Ow would it make sense to just make a new DNN model from scratch? I have a bit over 1 million faces of 60000 different persons.

[Brandon Amos]

> ./main.lua -testing -cudnn -cuda -retrain
> ../models/openface/nn4.small2.v1.t7 -modelDef
> ../models/openface/nn4.small2.def.lua -data /data-aligned
>
> for retraining the `nn4.small2.v1` model?
>
> Will this improve the results on my data set?

Yes, this seems like a good starting point.
The loss is difficult to interpret since it only selects hard
triplets that aren't zero, so you'll probably want a separate
test data set that you evaluate classification accuracy on.
I expect it to improve the results, but be careful about the
network overfitting to your data.

> Why is this decreasing so quickly so much? All my persons are the
> same gender and age about.

To get more intuition into this you need to look at your dataset
and classifier to find where the failures are coming from.

> Do I need to manually adjust the file
> https://github.com/cmusatyalab/openface/blob/0.2.0/training/OpenFaceOptim.lua before
> retraining?

Possibly. It might be better to restrict how many layers are modified
during fine-tuning, but start by trying it as-is.

> Ow would it make sense to just make a new DNN model from scratch? I have a
> bit over 1 million faces of 60000 different persons.

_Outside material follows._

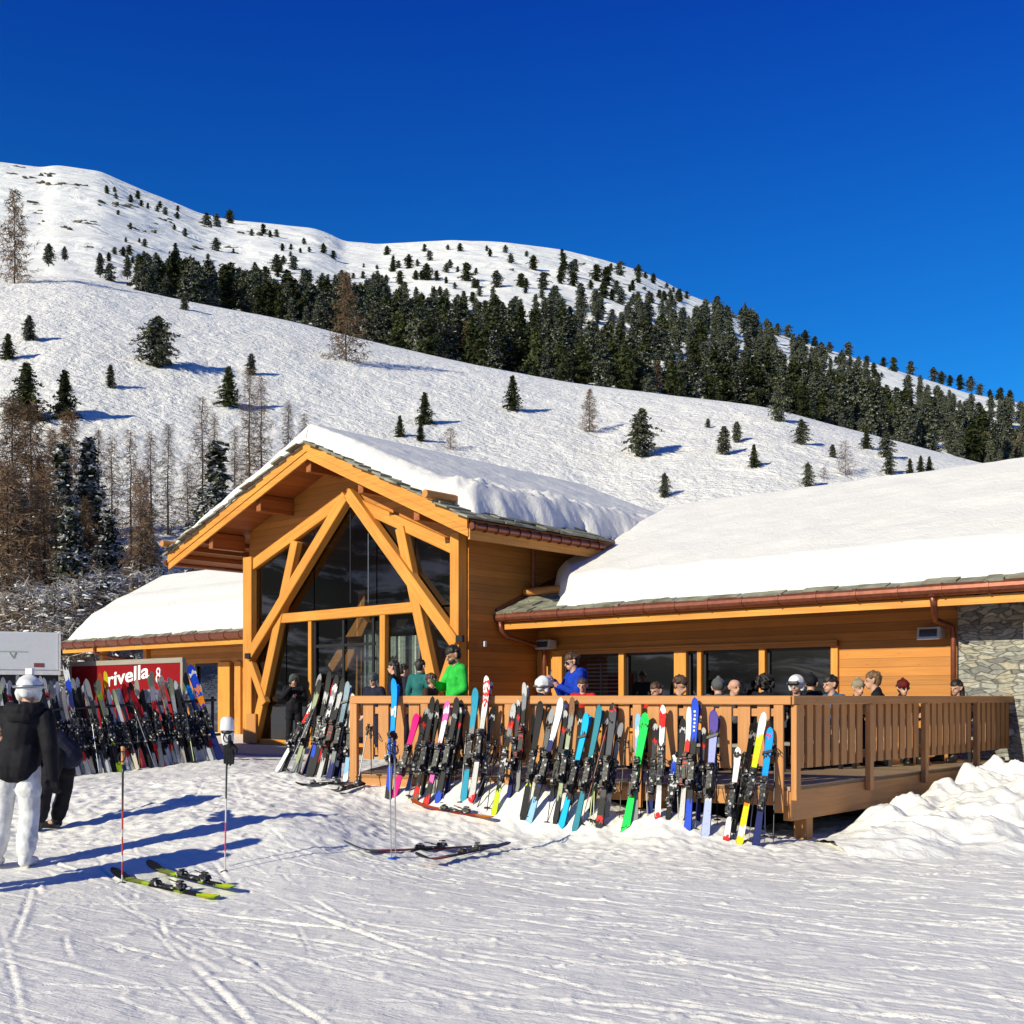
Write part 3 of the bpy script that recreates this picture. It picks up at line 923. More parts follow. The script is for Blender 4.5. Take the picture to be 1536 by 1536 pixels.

This also might make sense, but I think you'll be able to take
advantage of the

-Brandon.

[Somebody Else]

Hi Brandon,

during the last 2 weeks I did some testing with the retraining. Currently I use the following command:

./main.lua -testing -cudnn -cuda -nEpochs 500 -epochSize 50 -imagesPerPerson 10 -peoplePerBatch 5 -epochNumber 17 -manualSeed 1 -retrain ../models/openface/nn4.small2.v1.t7 -modelDef ../models/openface/nn4.small2.def.lua -data /data-aligned-small/

which is working good with my current machine (2CPU 8GB RAM). Some questions I have now again:

- nEpochs: What is a good number for retraining? 500? 1000? 

- epochSize: What is a good number for retraining? 50? 100?

- Does the number entered in imagesPerPerson and peoplePerBatch in any way play a role in the outcome? or is it simply to adjust the CPU usage?

- epochNumber: when I restart a aborted training (see example command I use 17 since I aborted on epoch 16). DO I need to use the nn4.small.v1.t7 again or the newly generated model_16.t7 file from the work folder?

- when do I know that I have achieved the perfect/best retraining? Can you advise any way I can see the performance with my test data set besides simply trying manually?

- What is the minimum amount of aligned faces each person should have in their folder for retraining? 3? What is the optimal amount of images each person should have for retraining?

I am sure I have a few more questions but those answers would help me greatly already!

Domi

[Somebody Else]

one more question for now: does 

Epoch: [20][TRAINING SUMMARY] Total Time(s): 204.72     average triplet loss (per batch): 0.20

look good to you? I have always around 0.20/0.21 avg. triplet loss per batch. is this good? should this number decrease over time/epochs?

[Brandon Amos]

> - nEpochs: What is a good number for retraining? 500? 1000?

It depends on your dataset and you should stop this based
on performance on your test/validation dataset.

> - epochSize: What is a good number for retraining? 50? 100?

epochSize changes how often testing is done and how often intermediate
models are written to disk.
Increase it if you need more and decrease it if you need less.

> - Does the number entered in imagesPerPerson and peoplePerBatch in any way
> play a role in the outcome? or is it simply to adjust the CPU usage?

I always use the largest possible values for these on my GPU
and haven't studied convergence of lower values.

> - epochNumber: when I restart a aborted training (see example command I use
> 17 since I aborted on epoch 16). DO I need to use the nn4.small.v1.t7 again
> or the newly generated model_16.t7 file from the work folder?

If you are resuming training, you need to give model_16.

> - when do I know that I have achieved the perfect/best retraining? Can you
> advise any way I can see the performance with my test data set besides
> simply trying manually?

See the current test code for how I automatically evaluate on the LFW
after every epoch.

> - What is the minimum amount of aligned faces each person should have in
> their folder for retraining? 3? What is the optimal amount of images each
> person should have for retraining?

I haven't studied this.

-Brandon.

[Brandon Amos]

> Epoch: [20][TRAINING SUMMARY] Total Time(s): 204.72 average triplet
> loss (per batch): 0.20
>
> look good to you? I have always around 0.20/0.21 avg. triplet loss per
> batch. is this good? should this number decrease over time/epochs?

We remove easy triplets for training and this loss value doesn't
indicate if the network is well-trained or poorly-trained.
You need to add some test or validation to determine when to
stop training.

-Brandon.

[Jingfeng Liu]

I am using nn4.small2.def.lua to train the model. My progress model size is 1.18GB, the nn4.small2.v1.t7 is only 30MB.  Does anybody know the reason?